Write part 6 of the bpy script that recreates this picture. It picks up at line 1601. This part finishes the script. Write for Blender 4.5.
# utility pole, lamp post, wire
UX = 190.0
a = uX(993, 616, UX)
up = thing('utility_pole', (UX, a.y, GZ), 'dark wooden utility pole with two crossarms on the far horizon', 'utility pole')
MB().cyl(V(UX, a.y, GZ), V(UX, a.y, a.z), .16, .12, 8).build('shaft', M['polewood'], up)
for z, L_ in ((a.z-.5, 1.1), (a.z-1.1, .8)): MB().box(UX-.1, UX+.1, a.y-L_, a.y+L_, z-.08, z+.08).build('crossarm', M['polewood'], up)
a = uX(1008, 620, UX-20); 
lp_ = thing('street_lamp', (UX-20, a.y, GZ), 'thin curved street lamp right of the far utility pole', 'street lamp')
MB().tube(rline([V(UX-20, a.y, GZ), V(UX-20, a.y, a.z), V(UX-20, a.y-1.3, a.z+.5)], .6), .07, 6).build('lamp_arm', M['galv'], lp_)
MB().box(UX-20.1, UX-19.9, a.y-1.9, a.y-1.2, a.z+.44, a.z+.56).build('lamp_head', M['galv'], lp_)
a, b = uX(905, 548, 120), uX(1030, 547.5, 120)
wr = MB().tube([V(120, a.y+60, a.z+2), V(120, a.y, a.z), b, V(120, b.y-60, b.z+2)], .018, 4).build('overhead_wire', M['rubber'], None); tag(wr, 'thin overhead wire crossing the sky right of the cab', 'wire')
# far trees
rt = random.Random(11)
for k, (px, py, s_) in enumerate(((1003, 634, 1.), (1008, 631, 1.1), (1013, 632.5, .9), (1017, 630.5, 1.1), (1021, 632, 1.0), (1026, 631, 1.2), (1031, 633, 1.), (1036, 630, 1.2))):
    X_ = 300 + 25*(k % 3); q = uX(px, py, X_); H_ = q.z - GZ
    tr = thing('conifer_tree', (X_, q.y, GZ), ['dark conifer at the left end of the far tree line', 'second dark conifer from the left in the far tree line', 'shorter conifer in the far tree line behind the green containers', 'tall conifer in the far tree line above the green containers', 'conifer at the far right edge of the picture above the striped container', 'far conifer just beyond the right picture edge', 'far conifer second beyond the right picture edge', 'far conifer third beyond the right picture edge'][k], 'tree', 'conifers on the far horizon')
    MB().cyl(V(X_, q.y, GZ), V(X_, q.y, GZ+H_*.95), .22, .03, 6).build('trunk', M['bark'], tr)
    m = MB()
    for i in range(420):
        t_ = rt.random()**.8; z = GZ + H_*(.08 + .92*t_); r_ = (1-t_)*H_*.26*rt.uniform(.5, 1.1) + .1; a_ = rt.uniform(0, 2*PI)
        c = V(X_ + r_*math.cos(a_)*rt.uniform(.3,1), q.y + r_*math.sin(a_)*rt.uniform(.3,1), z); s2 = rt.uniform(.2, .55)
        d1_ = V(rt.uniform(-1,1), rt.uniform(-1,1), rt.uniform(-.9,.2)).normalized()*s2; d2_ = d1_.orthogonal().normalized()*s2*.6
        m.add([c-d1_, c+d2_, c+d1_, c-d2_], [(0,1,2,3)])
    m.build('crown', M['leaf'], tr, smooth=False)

**What is needed**
Give the material above again, word for word.

**The response**
Write part 6 of the bpy script that recreates this picture. It picks up at line 1601. This part finishes the script. Write for Blender 4.5.
# utility pole, lamp post, wire
UX = 190.0
a = uX(993, 616, UX)
up = thing('utility_pole', (UX, a.y, GZ), 'dark wooden utility pole with two crossarms on the far horizon', 'utility pole')
MB().cyl(V(UX, a.y, GZ), V(UX, a.y, a.z), .16, .12, 8).build('shaft', M['polewood'], up)
for z, L_ in ((a.z-.5, 1.1), (a.z-1.1, .8)): MB().box(UX-.1, UX+.1, a.y-L_, a.y+L_, z-.08, z+.08).build('crossarm', M['polewood'], up)
a = uX(1008, 620, UX-20); 
lp_ = thing('street_lamp', (UX-20, a.y, GZ), 'thin curved street lamp right of the far utility pole', 'street lamp')
MB().tube(rline([V(UX-20, a.y, GZ), V(UX-20, a.y, a.z), V(UX-20, a.y-1.3, a.z+.5)], .6), .07, 6).build('lamp_arm', M['galv'], lp_)
MB().box(UX-20.1, UX-19.9, a.y-1.9, a.y-1.2, a.z+.44, a.z+.56).build('lamp_head', M['galv'], lp_)
a, b = uX(905, 548, 120), uX(1030, 547.5, 120)
wr = MB().tube([V(120, a.y+60, a.z+2), V(120, a.y, a.z), b, V(120, b.y-60, b.z+2)], .018, 4).build('overhead_wire', M['rubber'], None); tag(wr, 'thin overhead wire crossing the sky right of the cab', 'wire')
# far trees
rt = random.Random(11)
for k, (px, py, s_) in enumerate(((1003, 634, 1.), (1008, 631, 1.1), (1013, 632.5, .9), (1017, 630.5, 1.1), (1021, 632, 1.0), (1026, 631, 1.2), (1031, 633, 1.), (1036, 630, 1.2))):
    X_ = 300 + 25*(k % 3); q = uX(px, py, X_); H_ = q.z - GZ
    tr = thing('conifer_tree', (X_, q.y, GZ), ['dark conifer at the left end of the far tree line', 'second dark conifer from the left in the far tree line', 'shorter conifer in the far tree line behind the green containers', 'tall conifer in the far tree line above the green containers', 'conifer at the far right edge of the picture above the striped container', 'far conifer just beyond the right picture edge', 'far conifer second beyond the right picture edge', 'far conifer third beyond the right picture edge'][k], 'tree', 'conifers on the far horizon')
    MB().cyl(V(X_, q.y, GZ), V(X_, q.y, GZ+H_*.95), .22, .03, 6).build('trunk', M['bark'], tr)
    m = MB()
    for i in range(420):
        t_ = rt.random()**.8; z = GZ + H_*(.08 + .92*t_); r_ = (1-t_)*H_*.26*rt.uniform(.5, 1.1) + .1; a_ = rt.uniform(0, 2*PI)
        c = V(X_ + r_*math.cos(a_)*rt.uniform(.3,1), q.y + r_*math.sin(a_)*rt.uniform(.3,1), z); s2 = rt.uniform(.2, .55)
        d1_ = V(rt.uniform(-1,1), rt.uniform(-1,1), rt.uniform(-.9,.2)).normalized()*s2; d2_ = d1_.orthogonal().normalized()*s2*.6
        m.add([c-d1_, c+d2_, c+d1_, c-d2_], [(0,1,2,3)])
    m.build('crown', M['leaf'], tr, smooth=False)